By John Helmer in Moscow
Today marks the anniversary of Boris Yeltsin’s election as President of Russia.
It is no moment for celebration.
The government which he led successfully over the attempted putsch of last August and through the disintegration of the Soviet Union now lacks credible authority in the Russian federation and among its people.
There is no agreement on a constitution to hold the federation together, or to divide the power granted by Russian votes for
president and parliament.
If the 18th century tax revolt known as the Boston Tea Party can be said to have begun the revolution for American independence, then the withholding of taxes by several regions and republics may be the beginning of another Russian revolution — this one against Russia itself.
The reform process which has been the basis of Yeltsin’s popular appeal is out of his control, and the economy he is responsible for is no longer operating rationally or predictably.
These are the claims of economic critics, like his former deputy prime minister, Grigoriy Yavlinskiy. They are also the claims of political critics as diverse in their parliamentary alignments as the constitutionalist Oleg Rumyantsev, and the nationalist Sergei Baburin.
Although the nationalists and their parliamentary allies — amounting to roughly a third of the Congress of Peoples Deputies — have called for the replacement of the government, they have not targeted President Yeltsin directly — not until last Friday.
The question for the President and his supporters is not whether they believe the criticisms of his performance are right or fair, but whether he can survive the situation a simple majority of Russians, and a larger majority of its ruling class, are certain the country now faces.
Those beliefs can be summed up in two convictions:
The government’s loss of authority will come to end, and the economic irrationality also. Fundamental political and economic changes are inevitable.

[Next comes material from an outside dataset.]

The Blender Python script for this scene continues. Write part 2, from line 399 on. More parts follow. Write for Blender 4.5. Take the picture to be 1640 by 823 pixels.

Whether President Yeltsin is carried off by these changes, whether he chooses to walk away from them, or whether he can survive to lead Russia are the questions everyone asks, and every Russian has the right to answer. But noone can be confident that a new Russian consensus can be agreed, or that the president will be part of it.
Former President Gorbachev is no wiser prophet than others for predicting a shorter rather than a longer time span. Few believe he will be a beneficiary if the prediction he makes to Western visitors of Yeltsin’s demise comes true.
Unfortunately for Yeltsin, his circle has been narrowing; this is customary in conditions of crisis. The strain is also showing in the
President’s demeanour. He can’t be cheered by the good-news advisors, and he can’t avoid hearing the bad news. But even those who are closest to him cannot credibly deny what everyone else believes.
First Deputy Prime Minister Yegor Gaidar has conceded the substance of the economic criticisms. In his most recent interview, he told Izvestia “there is a slump”. He qualified that only by saying “it is so far smaller than had been expected.” He has qualified the economic decline by saying it is “no catastrophe”.
Gaidar concedes the government has lost its political authority. “Virtually no government instructions were complied with”, he said, qualifying that this was in April, at the time of the last Congress. Despite improvement since then, he admits, “there is still no new and sufficiently efficient mechanism for enforcing government decisions.”
Gaidar also acknowledges the unpredictability of the economy and the irrationality of policy-making to deal with it. He qualifies this by saying there “were errors with percentages and dates”. In his opinion, it is the politicians who should be held to promises; professionals and administrators are bound to make misjudgements “when you get down to the practical aspects of programmes.”
What can President Yeltsin resolve to do on this anniversary?
He is grasping at straws if he makes new promises of economic recovery or if he demands new powers. The failure of promises he made a year ago is the reason he lacks the power he wants to exercise now. An autumn referendum would expose this, if he dares to call it.
He is also fooling himself if he believes his appeals to the Western leaders he will be meeting in the next few weeks will extract him, or the country, from its present predicament. A minority of Russians believed this in February; far fewer now.
Russia is going to be forced to look inward, not outward, for the relief of this crisis. No matter what conditions are agreed with the International Monetary Fund, there will be no rescue from the West.
The President has not showed himself to be an introspective man. But he has a talent his predecessor lacked for listening to others. As Russia looks inward to save itself, the best resolution for Yeltsin to make today is to go outside his circle, and perhaps inside himself, to hear what Russians and commonsense are saying.